------ Recorded data ------
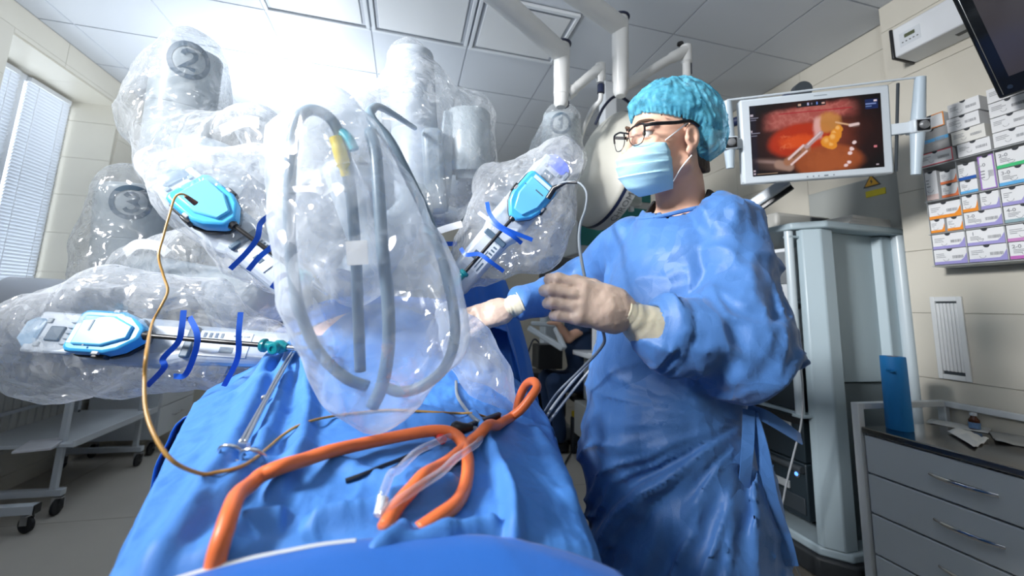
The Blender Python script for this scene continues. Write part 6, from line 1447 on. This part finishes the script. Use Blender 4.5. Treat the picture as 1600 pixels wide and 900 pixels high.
# bottom left trolley foot nearer the camera
tf = thing('stand_base', 'square tube stand base with twin casters at the lower left edge', 'stand', atZ(20, 850, 0))
p = atZ(22, 843, 0)
for off in ((-.0, .06), (-.06, -.10)):
    c = p+np.array([off[0], off[1], 0]); b = MB(); b.bar(c+np.array([-.44, .0, .118]), c+np.array([.03, 0, .118]), .045, .045); b.build('foot_bar', WT, tf, bevel=.003)
    b = MB(); b.bar(c+np.array([.0305, 0, .118]), c+np.array([.036, 0, .118]), .046, .046); b.build('end_cap', BLACK, tf)
    caster(tf, c+np.array([.0, 0, 0]), .042, (.3, .95, 0))
b = MB(); b.bar(p+np.array([-.42, -.05, .142]), p+np.array([-.42, -.05, .80]), .05, .05); b.build('pole', WT, tf, bevel=.003)
b = MB(); b.bar(p+np.array([-.42, -.16, .118]), p+np.array([-.42, .1, .118]), .044, .044); b.build('cross_bar', WT, tf, bevel=.003)
# ---- far background: operator seated at a console
NAVYC = mat('navy_scrub_cloth', (.010, .035, .10), .75, bump=.1, bscale=200)
cn = thing('surgeon_console', 'grey and black operator console at the back of the room', 'console', at(850, 670, 4.1))
base = at(852, 660, 4.1); bx_, by_ = base[0], base[1]
b = MB(); b.bx(bx_-.22, bx_+.20, by_-.30, by_+.35, .05, .17); b.build('pedal_base', mat('console_grey', (.28, .30, .31), .4), cn, bevel=.03, seg=3)
b = MB(); b.bx(bx_-.20, bx_+.22, by_-.02, by_+.35, .175, .62); b.build('body', BLACK, cn, bevel=.03)
b = MB(); b.bar(at(826, 512, 3.9), at(880, 545, 3.7), .05, .05); b.build('armrest_frame', MONW, cn, bevel=.01)
b = MB(); b.bar(at(830, 505, 4.0), at(870, 508, 3.95), .05, .04); b.build('armrest_frame', MONW, cn, bevel=.01)
b = MB(); b.bar(at(868, 512, 3.85), at(882, 545, 3.7), .04, .05); b.build('armrest_frame', MONW, cn, bevel=.01)
b = MB(); b.box(at(855, 556, 3.9), (.24, .2, .22)); b.build('touch_panel', BLACK, cn, bevel=.01)
b = MB(); b.box(at(878, 430, 4.2), (.42, .35, .38)); b.build('viewer_hood', mat('hood_dark_grey', (.045, .05, .055), .5), cn, bevel=.08, seg=4)
b = MB(); b.bx(bx_+.02, bx_+.16, by_+.15, by_+.33, .62, 1.35); b.build('viewer_column', MONW, cn, bevel=.02)
for s in (-.18, .16):
    b = MB(); b.cyl((bx_+s-.025, by_-.22, .0455), (bx_+s+.025, by_-.22, .0455), .045, n=18); b.build('wheel', RUBBER, cn)
b = MB(); b.tube(spline([at(822, 560, 4.0), at(835, 530, 4.0), at(850, 555, 4.0), at(846, 600, 4.0)], 8), .008, 8); b.build('console_cable', NAVY, cn)
op = thing('person', 'operator in navy scrubs seated at the console, bare forearm visible', 'person', at(900, 660, 4.0))
hp = at(912, 585, 4.0); hp = np.array([hp[0], hp[1], .60])
sh = hp+np.array([-.06, .0, .50]); el = at(888, 528, 3.85); wr_ = at(872, 505, 3.75)
def sd_op(P):
    d = sd_chain(P, [hp, hp+np.array([-.02, 0, .25]), sh], [.15, .15, .14], .05)
    for s in (-1, 1):
        kn = hp+np.array([-.36, -.06+s*.11, .0]); d = smin(d, sd_chain(P, [hp+np.array([0, s*.08, -.02]), kn, kn+np.array([.06, 0, -.47])], [.095, .075, .055], .03), .05)
    d = smin(d, sd_chain(P, [sh+np.array([0, -.15, .02]), el+(sh-el)*.35], [.075, .06], .03), .04)
    return d-.006*ridge(P*9, 71)
sdf_obj('scrubs', sd_op, hp-np.array([.60, .40, .56]), hp+np.array([.30, .40, .75]), .02, NAVYC, op)
def sd_op2(P):
    hd = sh+np.array([-.10, 0, .30])
    d = sd_chain(P, [sh+np.array([0, -.15, 0]), el, wr_], [.045, .045, .030], .02); d = smin(d, sd_ell(P, wr_+np.array([-.05, -.0, 0]), (.06, .03, .02)), .02)
    d = smin(d, sd_ell(P, hd, (.095, .078, .115)), .01); d = smin(d, sd_cone(P, sh, hd, .055, .055), .02); d = smin(d, sd_cone(P, hd+np.array([-.08, 0, .02]), hd+np.array([-.115, 0, -.03]), .01, .015), .01); return d
sdf_obj('body', sd_op2, np.minimum(sh, wr_)-np.array([.30, .30, .25]), np.maximum(sh, wr_)+np.array([.2, .25, .50]), .013, SKIN, op)
for s in (-1, 1):
    kn = hp+np.array([-.30, -.06+s*.11, 0]); b = MB(); b.box((kn[0]-.05, kn[1], .045), (.26, .09, .09)); b.build('shoe', BLACK, op, bevel=.03, seg=3)
stl = thing('stool', 'dark rolling stool under the seated operator', 'stool', (hp[0]+.05, hp[1], 0))
b = MB(); b.lathe((hp[0]+.05, hp[1], .40), (0, 0, 1), [(.001, 0), (.17, 0), (.19, .02), (.19, .05), (.001, .06)], 28); b.build('seat', BLACK, stl, smooth=40)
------
**Work required:**
Ignore the images and quote every line of the listing exactly.

**Task answer:**
The Blender Python script for this scene continues. Write part 6, from line 1447 on. This part finishes the script. Use Blender 4.5. Treat the picture as 1600 pixels wide and 900 pixels high.
# bottom left trolley foot nearer the camera
tf = thing('stand_base', 'square tube stand base with twin casters at the lower left edge', 'stand', atZ(20, 850, 0))
p = atZ(22, 843, 0)
for off in ((-.0, .06), (-.06, -.10)):
    c = p+np.array([off[0], off[1], 0]); b = MB(); b.bar(c+np.array([-.44, .0, .118]), c+np.array([.03, 0, .118]), .045, .045); b.build('foot_bar', WT, tf, bevel=.003)
    b = MB(); b.bar(c+np.array([.0305, 0, .118]), c+np.array([.036, 0, .118]), .046, .046); b.build('end_cap', BLACK, tf)
    caster(tf, c+np.array([.0, 0, 0]), .042, (.3, .95, 0))
b = MB(); b.bar(p+np.array([-.42, -.05, .142]), p+np.array([-.42, -.05, .80]), .05, .05); b.build('pole', WT, tf, bevel=.003)
b = MB(); b.bar(p+np.array([-.42, -.16, .118]), p+np.array([-.42, .1, .118]), .044, .044); b.build('cross_bar', WT, tf, bevel=.003)
# ---- far background: operator seated at a console
NAVYC = mat('navy_scrub_cloth', (.010, .035, .10), .75, bump=.1, bscale=200)
cn = thing('surgeon_console', 'grey and black operator console at the back of the room', 'console', at(850, 670, 4.1))
base = at(852, 660, 4.1); bx_, by_ = base[0], base[1]
b = MB(); b.bx(bx_-.22, bx_+.20, by_-.30, by_+.35, .05, .17); b.build('pedal_base', mat('console_grey', (.28, .30, .31), .4), cn, bevel=.03, seg=3)
b = MB(); b.bx(bx_-.20, bx_+.22, by_-.02, by_+.35, .175, .62); b.build('body', BLACK, cn, bevel=.03)
b = MB(); b.bar(at(826, 512, 3.9), at(880, 545, 3.7), .05, .05); b.build('armrest_frame', MONW, cn, bevel=.01)
b = MB(); b.bar(at(830, 505, 4.0), at(870, 508, 3.95), .05, .04); b.build('armrest_frame', MONW, cn, bevel=.01)
b = MB(); b.bar(at(868, 512, 3.85), at(882, 545, 3.7), .04, .05); b.build('armrest_frame', MONW, cn, bevel=.01)
b = MB(); b.box(at(855, 556, 3.9), (.24, .2, .22)); b.build('touch_panel', BLACK, cn, bevel=.01)
b = MB(); b.box(at(878, 430, 4.2), (.42, .35, .38)); b.build('viewer_hood', mat('hood_dark_grey', (.045, .05, .055), .5), cn, bevel=.08, seg=4)
b = MB(); b.bx(bx_+.02, bx_+.16, by_+.15, by_+.33, .62, 1.35); b.build('viewer_column', MONW, cn, bevel=.02)
for s in (-.18, .16):
    b = MB(); b.cyl((bx_+s-.025, by_-.22, .0455), (bx_+s+.025, by_-.22, .0455), .045, n=18); b.build('wheel', RUBBER, cn)
b = MB(); b.tube(spline([at(822, 560, 4.0), at(835, 530, 4.0), at(850, 555, 4.0), at(846, 600, 4.0)], 8), .008, 8); b.build('console_cable', NAVY, cn)
op = thing('person', 'operator in navy scrubs seated at the console, bare forearm visible', 'person', at(900, 660, 4.0))
hp = at(912, 585, 4.0); hp = np.array([hp[0], hp[1], .60])
sh = hp+np.array([-.06, .0, .50]); el = at(888, 528, 3.85); wr_ = at(872, 505, 3.75)
def sd_op(P):
    d = sd_chain(P, [hp, hp+np.array([-.02, 0, .25]), sh], [.15, .15, .14], .05)
    for s in (-1, 1):
        kn = hp+np.array([-.36, -.06+s*.11, .0]); d = smin(d, sd_chain(P, [hp+np.array([0, s*.08, -.02]), kn, kn+np.array([.06, 0, -.47])], [.095, .075, .055], .03), .05)
    d = smin(d, sd_chain(P, [sh+np.array([0, -.15, .02]), el+(sh-el)*.35], [.075, .06], .03), .04)
    return d-.006*ridge(P*9, 71)
sdf_obj('scrubs', sd_op, hp-np.array([.60, .40, .56]), hp+np.array([.30, .40, .75]), .02, NAVYC, op)
def sd_op2(P):
    hd = sh+np.array([-.10, 0, .30])
    d = sd_chain(P, [sh+np.array([0, -.15, 0]), el, wr_], [.045, .045, .030], .02); d = smin(d, sd_ell(P, wr_+np.array([-.05, -.0, 0]), (.06, .03, .02)), .02)
    d = smin(d, sd_ell(P, hd, (.095, .078, .115)), .01); d = smin(d, sd_cone(P, sh, hd, .055, .055), .02); d = smin(d, sd_cone(P, hd+np.array([-.08, 0, .02]), hd+np.array([-.115, 0, -.03]), .01, .015), .01); return d
sdf_obj('body', sd_op2, np.minimum(sh, wr_)-np.array([.30, .30, .25]), np.maximum(sh, wr_)+np.array([.2, .25, .50]), .013, SKIN, op)
for s in (-1, 1):
    kn = hp+np.array([-.30, -.06+s*.11, 0]); b = MB(); b.box((kn[0]-.05, kn[1], .045), (.26, .09, .09)); b.build('shoe', BLACK, op, bevel=.03, seg=3)
stl = thing('stool', 'dark rolling stool under the seated operator', 'stool', (hp[0]+.05, hp[1], 0))
b = MB(); b.lathe((hp[0]+.05, hp[1], .40), (0, 0, 1), [(.001, 0), (.17, 0), (.19, .02), (.19, .05), (.001, .06)], 28); b.build('seat', BLACK, stl, smooth=40)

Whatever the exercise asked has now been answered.